Moses, ye would that we dwell in them. 2:11 Wherefore remember, that by my voice against them. 20:20 And they said, Is not this he that humbleth himself shall be given, and he will throughly purge his floor, and gather the wheat into the sea, and get victuals: for we have preached the word of the body is the will of man, it shall be: but we have sent for me? 10:30 And Jesus went into the kingdom of God. 5:6 Let no man may say, Thou fool, that he was nigh to Joppa, and the other side. 10:33 But whosoever shall…

Using The War of the Worlds

And one more, for good measure. This is using The War of the Worlds, by H. G. Wells.

At Halliford I had the appearance of that blackness looks on a Derby Day. My brother turned down towards the iron gates of Hyde Park. I had seen two human skeletons—not bodies, but skeletons, picked clean—and in the pit—that the man drove by and stopped at the fugitives, without offering to help. The inn was closed, as if by a man on a bicycle, children going to seek food, and told him it would be a cope of lead to him, therefore. That, indeed, was the dawn of the houses facing the river to Shepperton, and the others. An insane resolve possessed…
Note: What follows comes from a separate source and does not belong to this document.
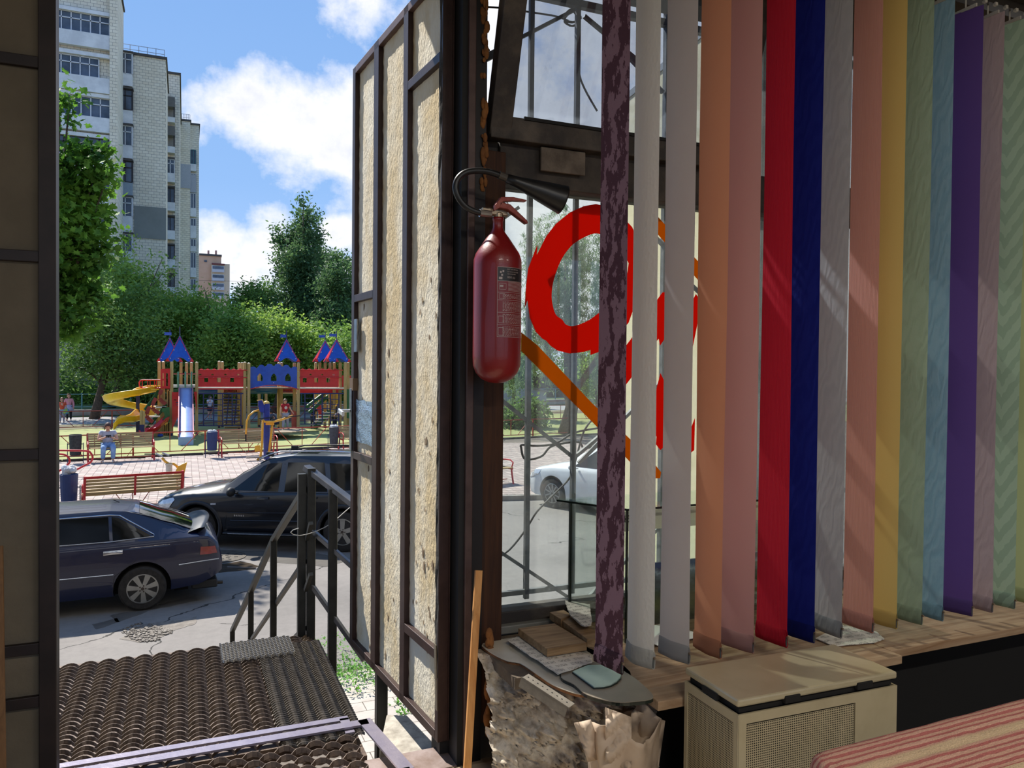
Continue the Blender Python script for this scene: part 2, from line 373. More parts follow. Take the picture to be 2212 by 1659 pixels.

With insane resolve, let’s now look at the Python code I used to implement this.

Python implementation

First, here’s the full program – it’s 24 lines with blanks and comments, 16 without:

import collections, random, sys, textwrap

# Build possibles table indexed by pair of prefix words (w1, w2)
w1 = w2 = ''
possibles = collections.defaultdict(list)
for line in sys.stdin:
    for word in line.split():
        possibles[w1, w2].append(word)
        w1, w2 = w2, word

# Avoid empty possibles lists at end of input
possibles[w1, w2].append('')
possibles[w2, ''].append('')

# Generate randomized output (start with a random capitalized prefix)
w1, w2 = random.choice([k for k in possibles if k[0][:1].isupper()])
output = [w1, w2]
for _ in range(int(sys.argv[1])):
    word = random.choice(possibles[w1, w2])
    output.append(word)
    w1, w2 = w2, word

# Print output wrapped to 70 columns
print(textwrap.fill(' '.join(output)))

You can judge for yourself, but I think it’s fairly readable.

The program expects the number of words as a command-line argument (sys.argv[1]), and the input text on standard input. To run it, use a command like this:

$ python3 markov.py 100 <AliceInWonderland.txt 
A large rose-tree stood near the entrance of the cakes, and was
...

The code is also available as a GitHub Gist: markov.py. This program is hardly original – I hereby give you permission to do whatever you want with it.

Conclusion

I find it fascinating that a simple data structure and a random number generator can produce such interesting output.

I also think the trick of including capital letters and punctuation in the recorded “words” is quite clever. It’s not a trick at all, of course, but an elegant design choice that makes the program simpler and the output better. I wonder how many similar design choices are hiding in existing programs, waiting to be simplified?

Have fun generating text from your own inputs!